Ce schéma mental s’est perpétué, inconsciemment ou non, dans les pratiques israéliennes d’assassinats ciblés. Depuis plusieurs décennies, Tsahal et le Mossad ont multiplié les opérations de liquidation de figures militaires ou politiques ennemies, qu’il s’agisse de chefs palestiniens, libanais, iraniens ou syriens. Ces actes sont souvent présentés comme des “victoires stratégiques”, visant à affaiblir durablement les organisations adverses.

Mais cette approche, largement inspirée d’une pensée magique, montre aujourd’hui ses limites.

Une croyance déconnectée de la réalité des guerres modernes

L’idée que la mort d’un chef entraînerait la désintégration d’une armée ou d’un mouvement repose sur une lecture profondément hiérarchique et centralisée des structures ennemies – lecture souvent erronée. Les mouvements politico-militaires contemporains, notamment les groupes de résistance ou les milices insurgées, fonctionnent selon une logique réticulaire et cellulaire. La perte d’un leader, aussi charismatique soit-il, n’implique nullement la désorganisation générale de l’appareil militaire.

Au contraire, l’élimination d’un chef expérimenté peut libérer l’espace pour l’émergence de figures plus jeunes, plus radicales, plus agiles, et souvent mieux adaptées aux formes actuelles de la guerre asymétrique. Dans ce sens, l’assassinat ciblé peut être une erreur stratégique, provoquant une mutation plutôt qu’un affaiblissement.

Les exemples récents abondent : après l’assassinat de Qassem Soleimani par les États-Unis, les capacités opérationnelles de l’axe de la résistance chiite n’ont pas été réduites ; elles ont même gagné en coordination. De même, la liquidation de dirigeants du Hamas ou du Jihad islamique n’a pas tari leur capacité de mobilisation ou de riposte.

Un parallèle ironique : l’armée française et le cas Gamelin

Pour souligner l’absurdité de cette croyance dans l’effet miraculeux des assassinats, on pourrait invoquer un contre-exemple saisissant : le général Maurice Gamelin, commandant en chef de l’armée française au début de la Seconde Guerre mondiale. L’incapacité de Gamelin à comprendre la nature nouvelle de la guerre mécanique, son attachement dogmatique à la ligne Maginot et son aveuglement stratégique ont précipité la déroute française de 1940.

Si Hitler avait eu la mauvaise idée d’assassiner Gamelin en 1939, il aurait peut-être offert à la France une chance de se réorganiser sous un commandement plus moderne, plus réactif, et ainsi évité à l’Allemagne une victoire aussi facile que courte.

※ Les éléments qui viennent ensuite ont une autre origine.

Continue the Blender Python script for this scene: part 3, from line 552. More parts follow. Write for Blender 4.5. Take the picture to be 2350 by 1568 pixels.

Loin de produire l’effet escompté, la disparition d’un chef médiocre peut être salvatrice pour ses ennemis.

Une stratégie d’usure, pas de miracle

Ce que révèle cette obsession israélienne de la “décapitation” par l’assassinat ciblé, c’est une confusion entre le symbolique et l’opérationnel. Il est certes possible, dans certains cas très particuliers, qu’un chef unique concentre à lui seul l’essentiel du savoir stratégique et du commandement opérationnel. Mais ces cas sont rares, et encore plus rares sont les fois où sa disparition entraîne un effondrement durable de l’ennemi.

La guerre moderne, surtout lorsqu’elle est asymétrique, est un processus d’usure, d’adaptation, de renouvellement, et non un théâtre tragique où un héros ou un tyran meurt et change le cours de l’histoire d’un seul coup d’épée.

Conclusion : le retour du mythe dans les temps modernes

Israël, malgré ses prouesses technologiques, reste parfois prisonnier d’un imaginaire archaïque, nourri de récits religieux et de glorification de la ruse létale. L’histoire de Judith, admirable sur le plan littéraire et symbolique, ne devrait pas servir de boussole stratégique dans une époque où la guerre est polymorphe, persistante, et rétive à toute solution magique.

Croire que l’assassinat d’un chef transforme une armée en poussière, c’est méconnaître la résilience des peuples, des causes, et des mémoires. Et c’est aussi, parfois, créer involontairement les conditions de son propre échec.